__Written exercise__: Each record below is to be copied word for word, with pictures removed.

__Scripts that build scenes__:
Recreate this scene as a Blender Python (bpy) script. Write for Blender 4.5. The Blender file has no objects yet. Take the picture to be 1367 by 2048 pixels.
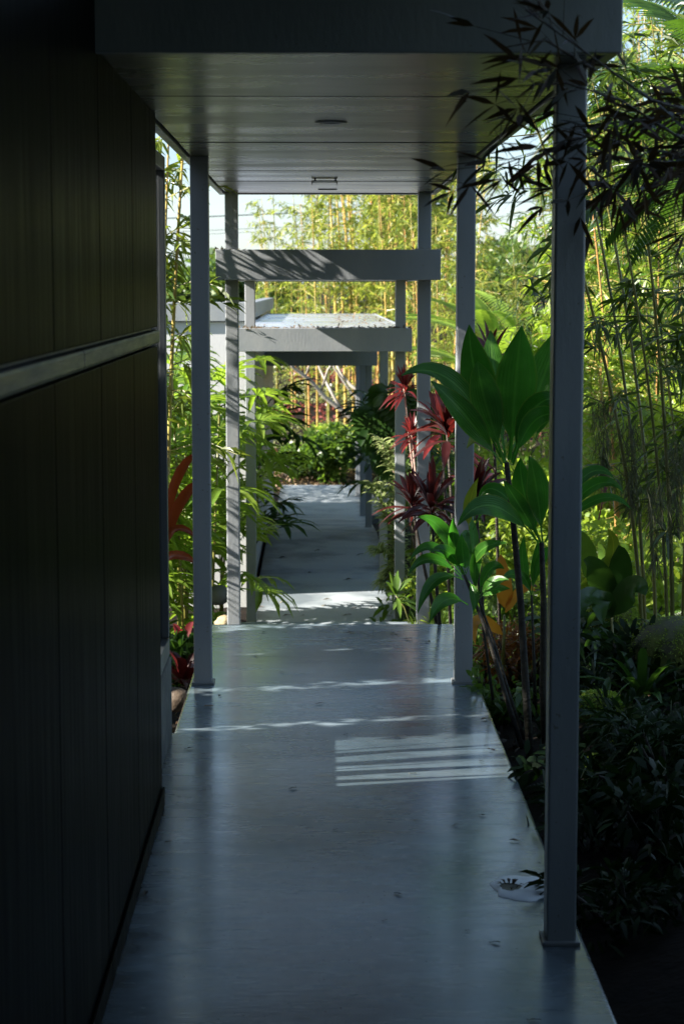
import bpy, math, random
import numpy as np
from mathutils import Vector, Matrix, Quaternion
S = bpy.context.scene
C = S.collection
R = math.radians
random.seed(7); RNG = np.random.default_rng(7)

# ------------------------------------------------------------------ camera
FPX, W0, H0 = 4000.0, 1367.0, 2048.0
PITCH = math.atan((1024 - 575) / FPX)
YAW = math.atan((683.5 - 630) / FPX * math.cos(PITCH))
EYE = Vector((0, 0, 1.95))
cd = bpy.data.cameras.new('camera'); cam = bpy.data.objects.new('camera', cd); C.objects.link(cam)
cam.location = EYE
cam.rotation_euler = (math.pi/2 - PITCH, 0, -YAW)
cd.sensor_fit = 'VERTICAL'; cd.sensor_height = 36; cd.lens = FPX / H0 * 36
cd.clip_start = .05; cd.clip_end = 3000
cd.dof.use_dof = True; cd.dof.focus_distance = 9.3; cd.dof.aperture_fstop = 6.3
S.camera = cam
_F = Vector((math.sin(YAW)*math.cos(PITCH), math.cos(YAW)*math.cos(PITCH), -math.sin(PITCH)))
_R = Vector((math.cos(YAW), -math.sin(YAW), 0)); _U = _R.cross(_F)
def at(u, v, Y):
    "world point at distance Y down the walk that lies on the sight line of photo pixel (u, v)"
    d = _F + _R*((u - 683.5)/FPX) + _U*((1024 - v)/FPX)
    return EYE + d*(Y/d.y)

# ------------------------------------------------------------------ light
SUN_D = Vector((1, .22, -.61)).normalized()
sd = bpy.data.lights.new('sun', 'SUN'); so = bpy.data.objects.new('sun', sd); C.objects.link(so)
sd.energy = 5.0; sd.angle = R(.53); sd.color = (1, .94, .84)
so.rotation_euler = SUN_D.to_track_quat('-Z', 'Y').to_euler()
w = bpy.data.worlds.new('World'); S.world = w; w.use_nodes = True
nt = w.node_tree; nt.nodes.clear()
sky = nt.nodes.new('ShaderNodeTexSky'); sky.sky_type = 'NISHITA'; sky.sun_disc = False
sky.sun_elevation = math.asin(-SUN_D.z); sky.sun_rotation = math.atan2(-SUN_D.x, -SUN_D.y)
sky.air_density = 1.0; sky.dust_density = 0.6; sky.ozone_density = 2.0
bg = nt.nodes.new('ShaderNodeBackground'); bg.inputs[1].default_value = .064
out = nt.nodes.new('ShaderNodeOutputWorld')
# thin cirrus veil, the same all round the sky
tcw = nt.nodes.new('ShaderNodeTexCoord'); mpw = nt.nodes.new('ShaderNodeMapping'); mpw.inputs['Scale'].default_value = (2.2, 2.2, 9)
nzw = nt.nodes.new('ShaderNodeTexNoise'); nzw.inputs['Scale'].default_value = 1.6; nzw.inputs['Detail'].default_value = 6
rpw = nt.nodes.new('ShaderNodeValToRGB'); rpw.color_ramp.elements[0].position = .35; rpw.color_ramp.elements[0].color = (.25,)*3 + (1,)
rpw.color_ramp.elements[1].position = .70; rpw.color_ramp.elements[1].color = (.75,)*3 + (1,)
mxw = nt.nodes.new('ShaderNodeMix'); mxw.data_type = 'RGBA'; mxw.inputs[7].default_value = (1.9, 2.75, 3.9, 1)
nt.links.new(tcw.outputs['Generated'], mpw.inputs[0]); nt.links.new(mpw.outputs[0], nzw.inputs['Vector'])
nt.links.new(nzw.outputs['Fac'], rpw.inputs[0]); nt.links.new(rpw.outputs[0], mxw.inputs[0])
nt.links.new(sky.outputs[0], mxw.inputs[6]); nt.links.new(mxw.outputs[2], bg.inputs[0]); nt.links.new(bg.outputs[0], out.inputs[0])
S.view_settings.view_transform = 'Standard'; S.view_settings.look = 'None'
S.view_settings.exposure = 2.05; S.view_settings.gamma = 1; S.view_settings.use_curve_mapping = False
S.render.engine = 'CYCLES'; S.cycles.max_bounces = 8; S.cycles.transparent_max_bounces = 12

# ------------------------------------------------------------------ materials
def nodes(name):
    m = bpy.data.materials.new(name); m.use_nodes = True
    n = m.node_tree; n.nodes.clear()
    o = n.nodes.new('ShaderNodeOutputMaterial')
    return m, n, o
def N(n, t, **kw):
    x = n.nodes.new(t)
    for k, v in kw.items(): setattr(x, k, v)
    return x
def noise(n, scale, detail=4, stretch=(1, 1, 1), rough=.55, coord='Object'):
    tc = N(n, 'ShaderNodeTexCoord'); mp = N(n, 'ShaderNodeMapping'); mp.inputs['Scale'].default_value = stretch
    t = N(n, 'ShaderNodeTexNoise'); t.inputs['Scale'].default_value = scale; t.inputs['Detail'].default_value = detail
    t.inputs['Roughness'].default_value = rough
    n.links.new(tc.outputs[coord], mp.inputs[0]); n.links.new(mp.outputs[0], t.inputs['Vector'])
    return t.outputs['Fac']
def ramp(n, fac, stops):
    r = N(n, 'ShaderNodeValToRGB'); e = r.color_ramp.elements
    while len(e) < len(stops): e.new(.5)
    for i, (p, c) in enumerate(stops):
        e[i].position = p; e[i].color = (*c, 1) if isinstance(c, (tuple, list)) else (c, c, c, 1)
    n.links.new(fac, r.inputs[0]); return r.outputs[0]
def mixc(n, fac, a, b, mode='MIX'):
    x = N(n, 'ShaderNodeMix', data_type='RGBA', blend_type=mode)
    if hasattr(fac, 'is_linked'): n.links.new(fac, x.inputs[0])
    else: x.inputs[0].default_value = fac
    for i, s in ((6, a), (7, b)):
        if hasattr(s, 'is_linked'): n.links.new(s, x.inputs[i])
        else: x.inputs[i].default_value = (*s, 1)
    return x.outputs[2]
def surface(name, stops, scale=3, stretch=(1, 1, 1), rough=(.3, .5), bump=.1, bscale=None, spots=None, spec=.5, detail=6, coat=0, ior=1.5):
    m, n, o = nodes(name)
    f = noise(n, scale, detail, stretch)
    col = ramp(n, f, stops)
    if spots:
        sp = noise(n, spots[0], 2)
        k = ramp(n, sp, [(spots[1], 0.), (spots[1]+.03, 1.)])
        col = mixc(n, k, col, spots[2])
    p = N(n, 'ShaderNodeBsdfPrincipled')
    n.links.new(col, p.inputs['Base Color'])
    f2 = noise(n, scale*1.7, 5, stretch)
    rr = ramp(n, f2, [(.3, rough[0]), (.7, rough[1])])
    n.links.new(rr, p.inputs['Roughness']); p.inputs['Specular IOR Level'].default_value = spec; p.inputs['IOR'].default_value = ior
    if coat: p.inputs['Coat Weight'].default_value = coat; p.inputs['Coat Roughness'].default_value = .25
    if bump:
        b = N(n, 'ShaderNodeBump'); b.inputs['Strength'].default_value = bump; b.inputs['Distance'].default_value = .01
        n.links.new(noise(n, bscale or scale*6, 5, stretch), b.inputs['Height']); n.links.new(b.outputs[0], p.inputs['Normal'])
    n.links.new(p.outputs[0], o.inputs[0]); return m
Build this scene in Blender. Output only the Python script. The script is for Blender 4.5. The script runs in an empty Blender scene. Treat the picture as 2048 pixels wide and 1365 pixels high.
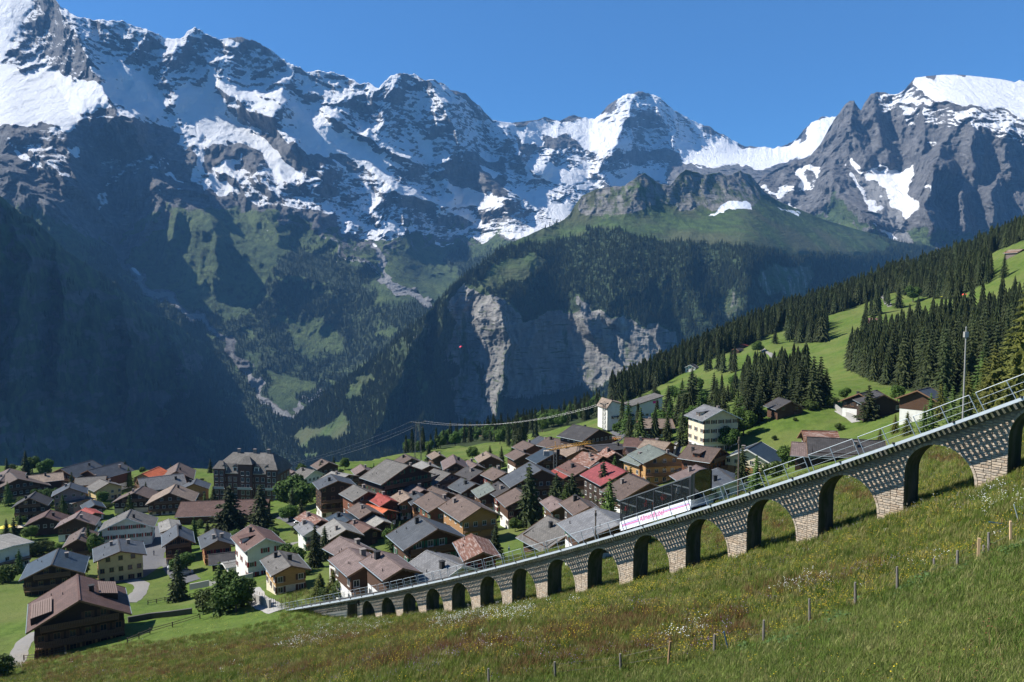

__Written answer__:
Recreate this scene as a Blender Python (bpy) script. Write for Blender 4.5. The Blender file has no objects yet. Take the picture to be 1367 by 2048 pixels.
import bpy, math, random
import numpy as np
from mathutils import Vector, Matrix, Quaternion
S = bpy.context.scene
C = S.collection
R = math.radians
random.seed(7); RNG = np.random.default_rng(7)

# ------------------------------------------------------------------ camera
FPX, W0, H0 = 4000.0, 1367.0, 2048.0
PITCH = math.atan((1024 - 575) / FPX)
YAW = math.atan((683.5 - 630) / FPX * math.cos(PITCH))
EYE = Vector((0, 0, 1.95))
cd = bpy.data.cameras.new('camera'); cam = bpy.data.objects.new('camera', cd); C.objects.link(cam)
cam.location = EYE
cam.rotation_euler = (math.pi/2 - PITCH, 0, -YAW)
cd.sensor_fit = 'VERTICAL'; cd.sensor_height = 36; cd.lens = FPX / H0 * 36
cd.clip_start = .05; cd.clip_end = 3000
cd.dof.use_dof = True; cd.dof.focus_distance = 9.3; cd.dof.aperture_fstop = 6.3
S.camera = cam
_F = Vector((math.sin(YAW)*math.cos(PITCH), math.cos(YAW)*math.cos(PITCH), -math.sin(PITCH)))
_R = Vector((math.cos(YAW), -math.sin(YAW), 0)); _U = _R.cross(_F)
def at(u, v, Y):
    "world point at distance Y down the walk that lies on the sight line of photo pixel (u, v)"
    d = _F + _R*((u - 683.5)/FPX) + _U*((1024 - v)/FPX)
    return EYE + d*(Y/d.y)

# ------------------------------------------------------------------ light
SUN_D = Vector((1, .22, -.61)).normalized()
sd = bpy.data.lights.new('sun', 'SUN'); so = bpy.data.objects.new('sun', sd); C.objects.link(so)
sd.energy = 5.0; sd.angle = R(.53); sd.color = (1, .94, .84)
so.rotation_euler = SUN_D.to_track_quat('-Z', 'Y').to_euler()
w = bpy.data.worlds.new('World'); S.world = w; w.use_nodes = True
nt = w.node_tree; nt.nodes.clear()
sky = nt.nodes.new('ShaderNodeTexSky'); sky.sky_type = 'NISHITA'; sky.sun_disc = False
sky.sun_elevation = math.asin(-SUN_D.z); sky.sun_rotation = math.atan2(-SUN_D.x, -SUN_D.y)
sky.air_density = 1.0; sky.dust_density = 0.6; sky.ozone_density = 2.0
bg = nt.nodes.new('ShaderNodeBackground'); bg.inputs[1].default_value = .064
out = nt.nodes.new('ShaderNodeOutputWorld')
# thin cirrus veil, the same all round the sky
tcw = nt.nodes.new('ShaderNodeTexCoord'); mpw = nt.nodes.new('ShaderNodeMapping'); mpw.inputs['Scale'].default_value = (2.2, 2.2, 9)
nzw = nt.nodes.new('ShaderNodeTexNoise'); nzw.inputs['Scale'].default_value = 1.6; nzw.inputs['Detail'].default_value = 6
rpw = nt.nodes.new('ShaderNodeValToRGB'); rpw.color_ramp.elements[0].position = .35; rpw.color_ramp.elements[0].color = (.25,)*3 + (1,)
rpw.color_ramp.elements[1].position = .70; rpw.color_ramp.elements[1].color = (.75,)*3 + (1,)
mxw = nt.nodes.new('ShaderNodeMix'); mxw.data_type = 'RGBA'; mxw.inputs[7].default_value = (1.9, 2.75, 3.9, 1)
nt.links.new(tcw.outputs['Generated'], mpw.inputs[0]); nt.links.new(mpw.outputs[0], nzw.inputs['Vector'])
nt.links.new(nzw.outputs['Fac'], rpw.inputs[0]); nt.links.new(rpw.outputs[0], mxw.inputs[0])
nt.links.new(sky.outputs[0], mxw.inputs[6]); nt.links.new(mxw.outputs[2], bg.inputs[0]); nt.links.new(bg.outputs[0], out.inputs[0])
S.view_settings.view_transform = 'Standard'; S.view_settings.look = 'None'
S.view_settings.exposure = 2.05; S.view_settings.gamma = 1; S.view_settings.use_curve_mapping = False
S.render.engine = 'CYCLES'; S.cycles.max_bounces = 8; S.cycles.transparent_max_bounces = 12

# ------------------------------------------------------------------ materials
def nodes(name):
    m = bpy.data.materials.new(name); m.use_nodes = True
    n = m.node_tree; n.nodes.clear()
    o = n.nodes.new('ShaderNodeOutputMaterial')
    return m, n, o
def N(n, t, **kw):
    x = n.nodes.new(t)
    for k, v in kw.items(): setattr(x, k, v)
    return x
def noise(n, scale, detail=4, stretch=(1, 1, 1), rough=.55, coord='Object'):
    tc = N(n, 'ShaderNodeTexCoord'); mp = N(n, 'ShaderNodeMapping'); mp.inputs['Scale'].default_value = stretch
    t = N(n, 'ShaderNodeTexNoise'); t.inputs['Scale'].default_value = scale; t.inputs['Detail'].default_value = detail
    t.inputs['Roughness'].default_value = rough
    n.links.new(tc.outputs[coord], mp.inputs[0]); n.links.new(mp.outputs[0], t.inputs['Vector'])
    return t.outputs['Fac']
def ramp(n, fac, stops):
    r = N(n, 'ShaderNodeValToRGB'); e = r.color_ramp.elements
    while len(e) < len(stops): e.new(.5)
    for i, (p, c) in enumerate(stops):
        e[i].position = p; e[i].color = (*c, 1) if isinstance(c, (tuple, list)) else (c, c, c, 1)
    n.links.new(fac, r.inputs[0]); return r.outputs[0]
def mixc(n, fac, a, b, mode='MIX'):
    x = N(n, 'ShaderNodeMix', data_type='RGBA', blend_type=mode)
    if hasattr(fac, 'is_linked'): n.links.new(fac, x.inputs[0])
    else: x.inputs[0].default_value = fac
    for i, s in ((6, a), (7, b)):
        if hasattr(s, 'is_linked'): n.links.new(s, x.inputs[i])
        else: x.inputs[i].default_value = (*s, 1)
    return x.outputs[2]
def surface(name, stops, scale=3, stretch=(1, 1, 1), rough=(.3, .5), bump=.1, bscale=None, spots=None, spec=.5, detail=6, coat=0, ior=1.5):
    m, n, o = nodes(name)
    f = noise(n, scale, detail, stretch)
    col = ramp(n, f, stops)
    if spots:
        sp = noise(n, spots[0], 2)
        k = ramp(n, sp, [(spots[1], 0.), (spots[1]+.03, 1.)])
        col = mixc(n, k, col, spots[2])
    p = N(n, 'ShaderNodeBsdfPrincipled')
    n.links.new(col, p.inputs['Base Color'])
    f2 = noise(n, scale*1.7, 5, stretch)
    rr = ramp(n, f2, [(.3, rough[0]), (.7, rough[1])])
    n.links.new(rr, p.inputs['Roughness']); p.inputs['Specular IOR Level'].default_value = spec; p.inputs['IOR'].default_value = ior
    if coat: p.inputs['Coat Weight'].default_value = coat; p.inputs['Coat Roughness'].default_value = .25
    if bump:
        b = N(n, 'ShaderNodeBump'); b.inputs['Strength'].default_value = bump; b.inputs['Distance'].default_value = .01
        n.links.new(noise(n, bscale or scale*6, 5, stretch), b.inputs['Height']); n.links.new(b.outputs[0], p.inputs['Normal'])
    n.links.new(p.outputs[0], o.inputs[0]); return m
Build this scene in Blender. Output only the Python script. The script is for Blender 4.5. The script runs in an empty Blender scene. Treat the picture as 2048 pixels wide and 1365 pixels high.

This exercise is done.